Jestes
niezalogowany
ZALOGUJ

 

  WIZYTÓWKA  GALERIA [71]  PRZYJAC. [87]   BLOG   STARTY   KIBIC 
 
snipster
Pamiętnik internetowy
rozrewolweryzowany rewolwer, stół z powyłamywanymi nogami...

Piotr Łużyński
Urodzony: 1977-05-23
Miejsce zamieszkania: Zielona Góra
201 / 338


2014-08-31

Dostęp do
wpisu:

Publiczny
w drodze na (osobisty) księżyc (czytano: 873 razy)

 

Po obraniu celu w postaci startu w Maratonie we Frankfurcie, który jest pod koniec października, jakoś tak inaczej się zrobiło.
Coś jednak jest w stwierdzeniu, że konkretny cel jest najlepszym bodźcem do konkretnych działań.
Cel może być... jest dobrym motywatorem, jak również może to być spore obciążenie... dla głowy - ale o tym później.

Pół roku borykania się z dwiema kontuzjami ostro mnie wyhamowało. Wiem, że będzie, albo przynajmniej może być ciężko o życiówkę, jednak z drugiej strony wiem, że mam jeszcze zapasy i nie chodzi tu tylko o zapasy w oponie w bioderkach ;)

Szybkości nie mam prawie wcale, jednak wytrzymałość rośnie, a co naj...fajniejsze, tętno ostro u mnie zmalało.
Rok temu przed Berlinem nie zdarzały mi się treningi, gdzie lajtowe rozbieganie miałem na średnim tętnie < 130. Teraz czasem robiąc "regeneracyjne" rozbieganie, które wcale na jakieś super wolne nie wychodzi, śmigam czasem na tętnie 120-125. Na płaskiej nizinie nie mieszkam ;)

Powoli rozgrzeszam się w myślach, że lajtowe rozbieganie ma być lajtowe, a nie pogoń "ojej, przekraczam 5:00 min/km". Staram bazować się na samopoczuciu, a nie tempie. W ogóle to jakaś głupia jest ta bariera 5:00min/km :)

Akcent to akcent i powoli, acz z malutkimi kroczkami to rusza.
Zaczynałem od 6 tysiączków na przerwie tysiączkowej w truchcie, żeby w zeszłym tygodniu móc już śmignąć 8 tysiączków po leśnych ścieżkach na przerwie 500m w truchcie.
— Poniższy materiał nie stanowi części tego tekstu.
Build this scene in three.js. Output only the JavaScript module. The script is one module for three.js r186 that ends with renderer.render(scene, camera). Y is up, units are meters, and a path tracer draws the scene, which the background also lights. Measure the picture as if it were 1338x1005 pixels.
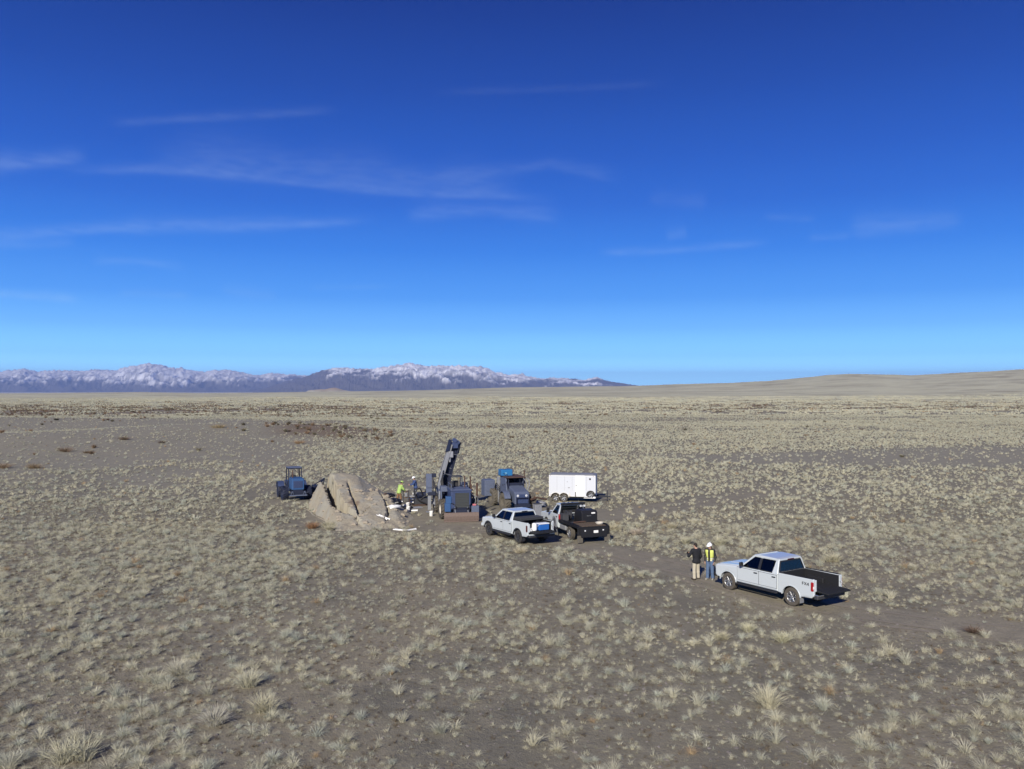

Szybkościowe sprawy są jednak trudne i lekko wciąż niebezpieczne z uwagi na odczucia w lewej łydce i zmęczenie kilometrażem, ale... powoli następuje chyba mała adaptacja ;)

Coraz śmielej sobie również radzę z tempem maratońskim, czyli rozbiegania w "drugim zakresie" robione na lekkim zmęczeniu, które po lesie oscylują wokół 4:05-15min/km. Zaczynałem od odcinka 8km, a doszedłem już do 11km, gdzie do startu mam jeszcze dwa miesiące.
Rok temu przed Berlinem musiałem szachować to na partie raz 8km, raz 10km. Bebechy powoli, mozolnie, lecz coraz lepiej przystosowują się do tempa i pracy podczas tych temp.
Dodatkowym motywem jest tu teren, gdzie po wybiegnięciu z lasu wskakuje na krótki odcinek asfaltu i jest o wiele łatwiej. To kolejny handicap (czy jakoś tak się to piszę ;)), który zrobi różnicę w krytycznym momencie.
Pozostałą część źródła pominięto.